O nômade Rafael Incao dava aula de matemática, mas já estava cansado de logaritmos e números complexos. Em uma viagem para a Austrália, percebeu que precisava dar uma guinada em sua vida. Ele já namorava o conceito de nômade digital, e resolveu mudar radicalmente tudo o que fazia.

Desde então, criou um curso focado em ensinar o que é preciso para ser nômade, Academia de Nômades Digitais. Em suas palavras, resumindo, um nômade digital precisa não ter residência fixa e trabalhar usando meios digitais. “Parecem preceitos óbvios, mas muita gente não os aplica”, afirma.

Prós e contras da vida de nômade

segundo o “Casal Partiu”

Prós:

– Diversidade: oportunidade de mudar de ares frequentemente

– Aprendizado: exposição a uma infinidade de situações novas, saindo constantemente da zona de conforto.

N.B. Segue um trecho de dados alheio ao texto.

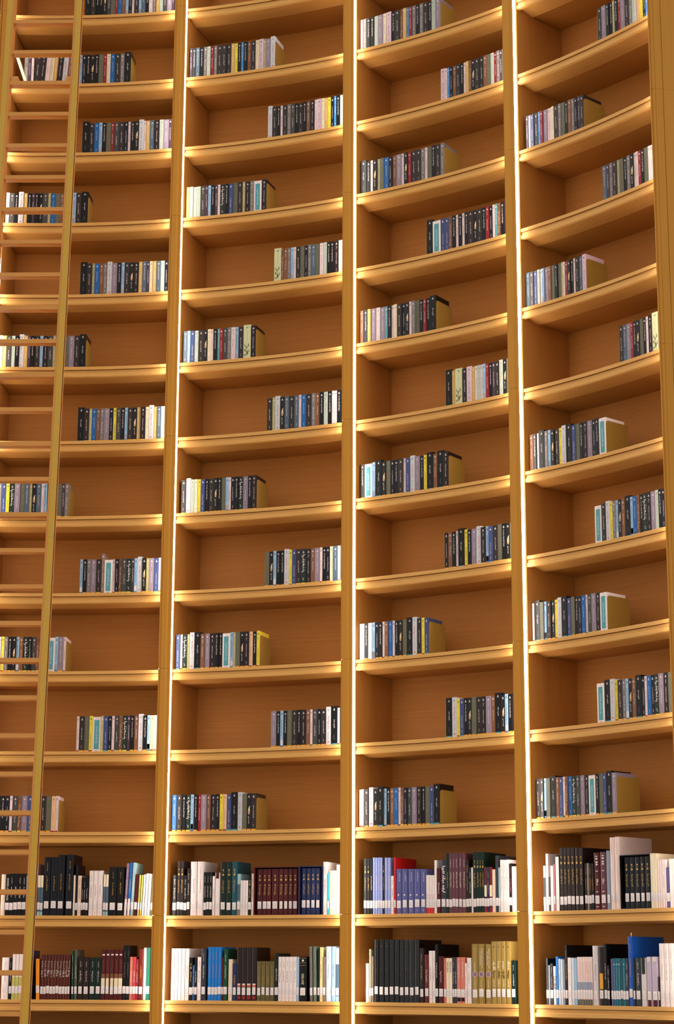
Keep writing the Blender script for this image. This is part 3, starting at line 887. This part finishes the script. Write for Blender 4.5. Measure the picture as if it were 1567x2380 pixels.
# ------------------------------------------------------------------ library books on the two lowest shelves
INK = {'w': 'white', 'g': 'gold', 'G': 'gold', 'y': 'amber', 'd': 'grey', 'k': 'charcoal', 'b': 'slateblue', 'p': 'rose', 'o': 'orange', 'W': 'white'}
SPECIAL = {  # zones painted on the spine: (z fraction from, to, colour) over a base colour
 'whiteolive': ('white', [(0, .5, 'lime')], 'white and olive'), 'teal2': ('slateblue', [(.70, 1, 'ivory'), (0, .1, 'paleteal')], 'cream and slate-teal'),
 'brownset': ('maroon', [(.43, .52, 'brown'), (.12, .43, 'warmcream')], 'brown and cream'), 'redfoot': ('umber', [(.03, .09, 'red'), (.26, .30, 'salmon'), (.30, .32, 'white')], 'black red-footed'),
 'olivegold': ('olivegold', [(0, 1, None)], 'dark olive'), 'seablue': ('paleteal', [(.35, .75, 'slateblue'), (0, .2, 'taupe')], 'sea-blue photo'), 'maroonwhite': ('white', [(.86, 1, 'maroon')], 'white maroon-topped'),
 'bigred': ('crimson', [], 'tall bright red'), 'blueset': ('blueset', [], 'blue-violet'), 'whitered': ('white', [(0, .15, 'crimson')], 'white red-footed'),
 'browncream': ('brick', [(.35, .6, 'ivory'), (0, .1, 'red')], 'brown and cream photo'), 'sealset': ('goldolive', [], 'gold-olive'), 'oliveset': ('goldolive', [], 'olive gold'),
 'whiteblack': ('white', [(.3, .74, 'black')], 'white and black'), 'slipwhite': ('black', [(0, .97, 'white')], 'black-edged white'), 'maroonbars': ('maroon', [], 'maroon white-barred'),
 'plumbars': ('plum', [], 'plum white-barred'), 'fadeset': ('pinkwhite', [(.0, .12, 'greengrey'), (.12, .32, 'softpink'), (.32, .48, 'bluegrey')], 'white and blue-grey'),
 'yellowmid': ('maroonblack', [(.28, .55, 'amber')], 'dark yellow-banded'), 'greenwhite': ('greywhite', [(.66, 1, 'forest')], 'green and white'), 'lilacset': ('lilacset', [(0, .13, 'maroon'), (.9, 1, 'greywhite')], 'lilac maroon-footed')}
SAY = {'inky': 'ink-blue', 'dkgreen': 'dark green', 'ltblue': 'light blue', 'paleteal': 'pale teal', 'green2': 'sea-green', 'dkteal': 'dark teal', 'paleblue': 'pale blue', 'paleyellow': 'pale yellow',
       'peri': 'periwinkle', 'gloss': 'glossy black', 'pinkred': 'pink-red', 'tealset': 'teal', 'salmonset': 'salmon pink', 'greygreen': 'grey-green', 'greengrey': 'green-grey', 'greywhite': 'grey-white',
       'umber': 'dark brown', 'bluegrey': 'blue-grey', 'pinkwhite': 'pinkish white', 'paper': 'thin cream', 'azure': 'bright blue', 'cobalt': 'tall cobalt blue', 'brick': 'brick red'}
def text_mesh(body_txt, size, mat, zc, x, flip=1):
    cu = bpy.data.curves.new('lettering', 'FONT'); cu.body = body_txt; cu.size = size; cu.align_x = 'CENTER'; cu.align_y = 'CENTER'; cu.extrude = 0.0002; cu.resolution_u = 2
    ob = bpy.data.objects.new('lettering', cu); C.objects.link(ob)
    dg = bpy.context.evaluated_depsgraph_get(); me = bpy.data.meshes.new_from_object(ob.evaluated_get(dg))
    bpy.data.objects.remove(ob); me.materials.clear(); me.materials.append(mat)
    # letters stand on the spine, reading downwards (flip=1) or upwards (-1)
    Mt = Matrix.Translation((x, -0.0006, zc)) @ Matrix.Rotation(R(90) * flip, 4, 'Y') @ Matrix.Rotation(R(90), 4, 'X')
    me.transform(Mt); return me
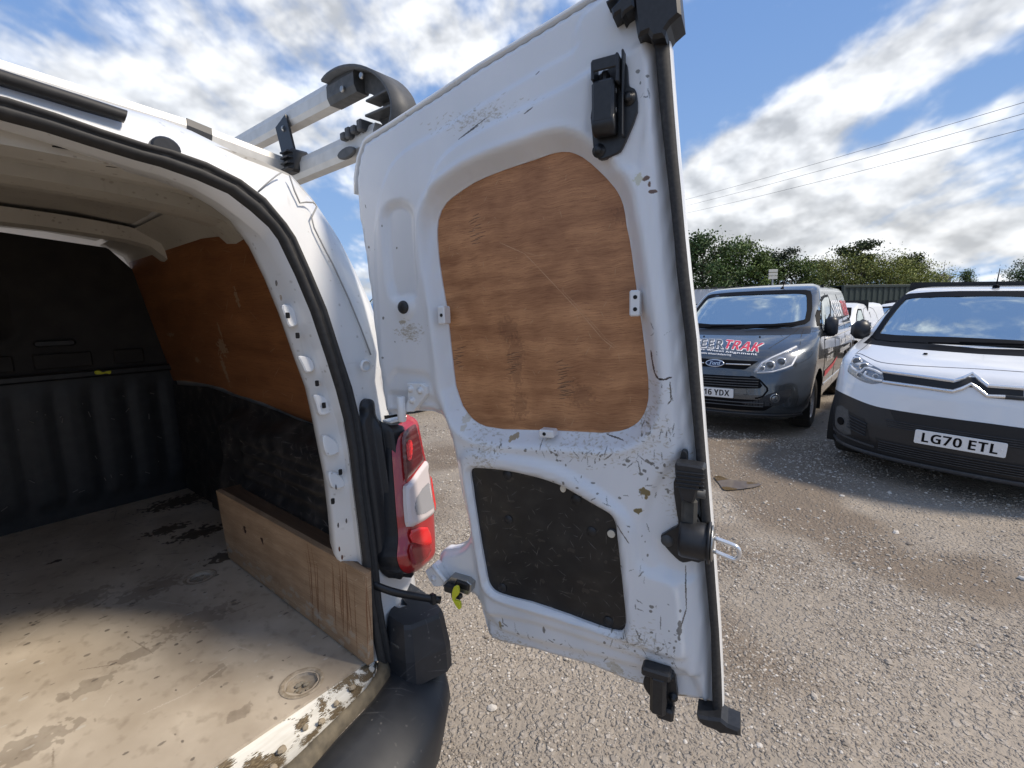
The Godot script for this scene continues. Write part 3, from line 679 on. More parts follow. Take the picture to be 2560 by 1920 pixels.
func bumper_and_lamp(van: Node3D):
	for sgn in [1.0, -1.0]:
		# bumper half: top shelf, rounded ridge, face
		var inn := v3([0,.612,.152, .2,.612,.144, .383,.612,.124, .473,.612,.098, .576,.612,.074, .640,.612,.046, .685,.612,.0, .71,.612,-.05, .74,.612,-.12, .78,.612,-.3])
		var rdg := v3([0,.548,.300, .26,.548,.288, .44,.548,.262, .55,.548,.235, .64,.55,.200, .715,.552,.158, .775,.555,.112, .820,.556,.045, .850,.556,-.06, .862,.556,-.3])
		var rows := []
		for i in inn.size():
			var a := inn[i]; var r := rdg[i]; var o := Vector3(r.x - a.x, 0, r.z - a.z).normalized()
			var row := PackedVector3Array([a + Vector3(0, -.05, -.05), a, a.lerp(r, .3) + Vector3(0, .016, 0), a.lerp(r, .7) + Vector3(0, .014, 0), a.lerp(r, .92) + Vector3(0, .006, 0), r, r + o * .008 - Vector3(0, .02, 0), r + o * .010 - Vector3(0, .05, 0), r - o * .012 - Vector3(0, .16, 0), r - o * .06 - Vector3(0, .25, 0), r - o * .12 - Vector3(0, .27, 0)])
			if sgn < 0:
				for k in row.size(): row[k].x *= -1
			rows.append(row)
		var b := MB.new(true); b.grid(rows, false, sgn > 0); part("rear_bumper", b.done(), M.bumper, van)
		# raised block at the corner, under the lamp
		var pl := v2([.668,.0, .672,.078, .688,.094, .772,.118, .796,.108, .824,.040, .836,-.05, .842,-.3])
		rows = []
		for y in [.590, .66, .742, .753]:
			var row := PackedVector3Array()
			var k := ss(.71, .753, y)
			for p in pl:
				var c := Vector2(.75, -.02)
				var grow := .006 * ss(.75, .60, y)
				var d := (p - c).normalized()
				var q := p + d * (grow - k * k * .018)
				row.append(Vector3(q.x * sgn, y, q.y))
			rows.append(row)
		var top := PackedVector3Array()
		for p in pl: top.append(Vector3(lerpf(p.x, .735, .8) * sgn, .752, lerpf(p.y, -.05, .7)))
		rows.append(top)
		b = MB.new(false); b.grid(rows, false, sgn < 0); part("bumper_corner", b.done(), M.bumper, van)
		part("bumper_shelf", boxmesh(Vector3(.15, .012, .17), .004), M.dusty, van, Vector3(.745 * sgn, .690, -.03))
		part("shelf_bracket", boxmesh(Vector3(.02, .05, .24), .004, Vector3.ZERO, Basis(Vector3.UP, .5 * sgn)), M.paint, van, Vector3(.715 * sgn, .715, -.075))
		part("shelf_seal", boxmesh(Vector3(.012, .018, .16), .004, Vector3.ZERO, Basis(Vector3.UP, .5 * sgn)), M.black, van, Vector3(.722 * sgn, .703, -.03))
	for q in v3([.617,.613,.175, .567,.534,.185]): part("paint_fleck", pebble(7), M.decal_white, van, Vector3(q.x, .56, q.z)).scale = Vector3(.003, .002, .004)
	# black jamb panel beside the lamp
	var pan := v3([.684,1.273,-.077, .693,1.293,-.08, .7,1.315,-.082, .71,1.329,-.084, .724,1.333,-.085, .736,1.33,-.084, .743,1.319,-.083, .741,1.289,-.079, .749,1.269,-.077, .77,1.256,-.075, .802,1.249,-.074, .81,1.214,-.069, .799,1.09,-.053, .779,.934,-.033, .768,.869,-.024, .768,.837,-.02, .742,.832,-.02, .706,.845,-.021, .684,.878,-.026, .678,.91,-.03, .681,.994,-.041, .683,1.113,-.056, .686,1.198,-.067])
	var pp := PackedVector2Array(); for p in pan: pp.append(Vector2(p.x, p.y))
	pp = crv(pp, 2)
	var f := func(p: Vector2):
		var z := rear_z(p.y, .004)
		var top := ss(1.30, 1.24, p.y)
		z += .010 * ss(0, .012, sdp(p, pp))
		z += top * (.016 * ss(.722, .732, p.x) - .010 * ss(.738, .742, p.x) * ss(.752, .748, p.x) + .014 * ss(.750, .757, p.x))
		z -= .008 * ss(.016, .010, p.distance_to(Vector2(.695, 1.30)))
		return z
	part("lamp_surround", relief(pp, [], .006, f, -.13), M.black, van)
	var scr := MB.new(true); scr.lathe(v2([0,.004, .006,.003, .008,0]), Transform3D(Basis(Vector3.RIGHT, PI / 2), v3([.731,1.307,-.079])[0]), 14)
	part("surround_screw", scr.done(), M.steel, van)
	# tail lamp, on a plane turned a little outwards
	var lb := Basis(Vector3(.906,0,-.423), Vector3(-.05,.993,-.106), Vector3(.42,.117,.9))
	var lamp := holder("tail_lamp", van, Vector3(.76, .95, -.01), lb)
	var out := crv(v2([.048,.3, .027,.289, .013,.268, 0,.227, -.011,.17, -.021,.122, -.031,.07, -.04,.017, -.053,-.01, -.064,-.029, -.061,-.057, -.044,-.083, -.007,-.109, .029,-.117, .077,-.124, .106,-.117, .117,-.104, .132,-.06, .149,.005, .159,.038, .163,.095, .159,.153, .153,.204, .149,.261, .144,.298, .13,.312, .103,.323, .108,.307]), 2)
	var dome := func(p: Vector2): return .034 * (1.0 - exp(-maxf(0.0, sdp(p, out)) / .010)) + .004
	part("lens_body", relief(out, [], .007, dome), M.red, lamp)
	part("lamp_housing", slabmesh(inset(out, -.001), -.06, .003), M.black, lamp)
	var rimp := inset(out, .004)
	var upper := crv(inset(v2([.019,.285, .087,.294, .106,.275, .112,.192, .112,.177, -.003,.159, -.015,.164, -.001,.248]), .001), 2)
	part("upper_lens", relief(upper, [], .008, func(p): return .0385 + .004 * ss(0, .008, sdp(p, upper)) + .0008 * sin(p.y * 500)), M.red_dark, lamp)
	var cell := crv(v2([.018,.256, .048,.257, .049,.234, .029,.208, .011,.211]), 2)
	part("reflector", relief(cell, [], .003, func(p): return .0432 + .0012 * sin(p.x * 1400) * sin(p.y * 1400)), M.red_bright, lamp)
	var whi := crv(v2([.117,.175, .13,.157, .122,.144, .122,.115, .116,.04, .108,.013, .007,.028, -.027,.037, -.039,.055, -.02,.139, .003,.148]), 2)
	part("indicator_frame", relief(whi, [], .005, func(p): return .0395 + .007 * ss(0, .008, sdp(p, whi)), .03), M.milky, lamp)
	var clr := v2([.015,.102, .099,.115, .101,.098, .103,.065, .105,.035, .001,.057])
	part("indicator_lens", relief(crv(clr, 2), [], .003, func(p): return .0478 + .0012 * sin((p.x * .8 + p.y) * 900)), mat(lin(.66, .65, .66), .16, .55), lamp)
	var side := v2([.116,.129, .124,.119, .121,.038, .112,.022, .11,.047])
	part("side_reflector", relief(side, [], .004, func(_p): return .0484), M.red_bright, lamp)
	var low := crv(v2([-.03,.028, .063,-.006, .074,-.05, .055,-.056, -.036,-.003]), 2)
	part("reflector", relief(low, [], .0025, func(p): return .0395 + .003 * ss(0, .006, sdp(p, low)) + .0013 * sin((p.x + p.y * .3) * 1300) * sin(p.y * 1300)), M.red_bright, lamp)
	var low2 := crv(v2([-.042,-.005, .069,-.063, .038,-.084, -.043,-.066, -.057,-.038]), 2)
	part("lower_lens", relief(low2, [], .006, func(p): return .0385 + .003 * ss(0, .008, sdp(p, low2))), mat(lin(.26, .02, .022), .15), lamp)
	var edge := PackedVector3Array()
	for p in rimp: edge.append(Vector3(p.x, p.y, .018))
	edge.append(edge[0])
	# hinges and check strap on the body side
	var h0 := Vector3(.74, 0, -.10)
	var db := Basis(Vector3.UP, deg_to_rad(103 - 180))
	var leaf := MB.new(); leaf.box(Vector3(.782, 1.268, -.055), Vector3(.05, .006, .04), .002); part("hinge_leaf", leaf.done(), M.paint, van)
	var cs := v3([.638,.863,.032, .68,.836,.036, .734,.807,.04, .781,.788,.042])
	var strap := crv3(PackedVector3Array([cs[0] - Vector3(0, 0, .08), cs[1] - Vector3(0, 0, .01), cs[2] + Vector3(0, 0, .02), cs[3] + Vector3(0, 0, .06)]), 5)
	var b3 := MB.new(true); b3.sweep(strap, v2([-.004,-.009, .004,-.009, .005,0, .004,.009, -.004,.009, -.005,0]))
	part("check_strap", b3.done(), M.black, van)
	part("strap_clip", boxmesh(Vector3(.014, .03, .018), .003), M.black, van, strap[strap.size() - 3])

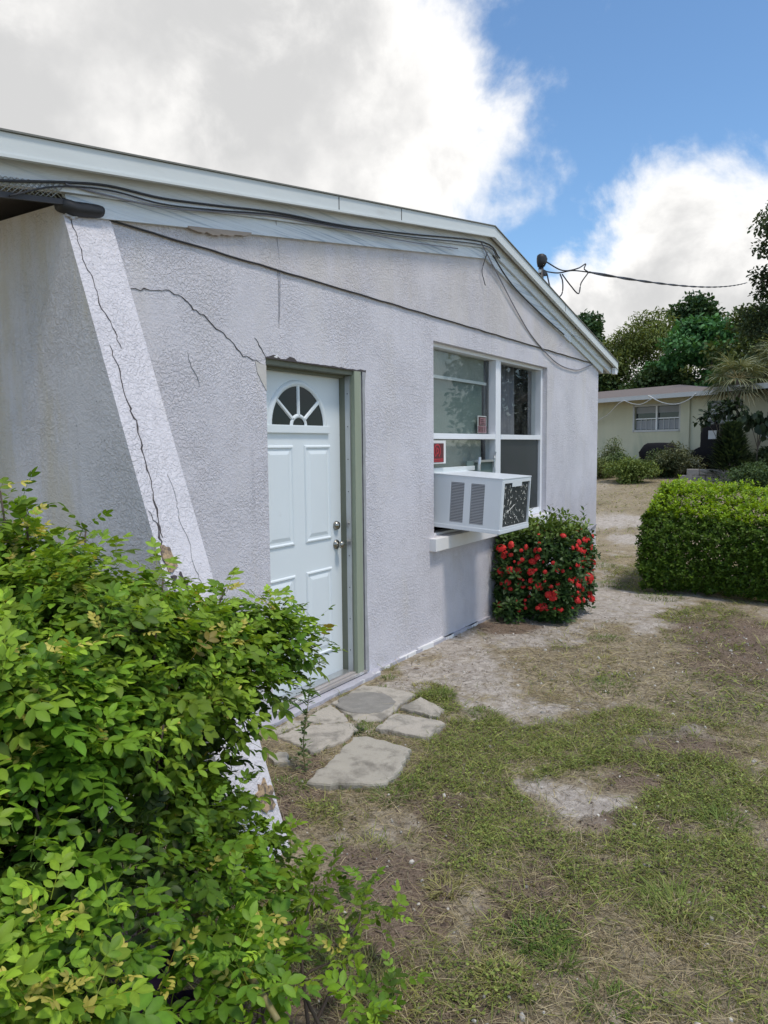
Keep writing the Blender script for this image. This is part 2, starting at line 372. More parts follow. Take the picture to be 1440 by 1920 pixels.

Na maior parte do tempo, o nômade encontra-se em um país cuja língua não compreende e cuja cultura é bastante diferente.

– Beleza:  há muito lugar bonito nesse mundo e um nômade tem a chance de conhecer muitos deles.

– Pessoas: o nômade faz muitos amigos novos o tempo todo. Eles vêm de lugares com culturas e tradições diferentes, o que permite conversas interessantes e reveladoras.

Contras:

– Apego: todos têm algum tipo de apego. Bens materiais, status, amigos, familiares e por aí vai. O nômade é forçados a viver sem eles. E isso gera ansiedade, angústia e saudade.

– Organização: quem é nômade não se pode dar ao luxo de ser pouco organizado. A diferença entre ser ou não organizado pode ser tão drástica quanto ficar sem ter onde dormir e nada para comer em uma cidade desconhecida de um país cuja língua você não fala uma palavra. Não é divertido. Isso se resolve facilmente com planejamento e organização.

– Desconexão: Você é nômade, mas o resto do mundo, não. Portanto, é bastante difícil conversar sobre a vida nômade com pessoas que têm uma vida “normal”. Essa falta de conexão com elas pode ser mais drástica do que parece e extremamente frustrante. O nômade muitas vezes é visto como uma espécie de “maluco”. É preciso aprender a conviver bem com isso. Nem sempre é fácil.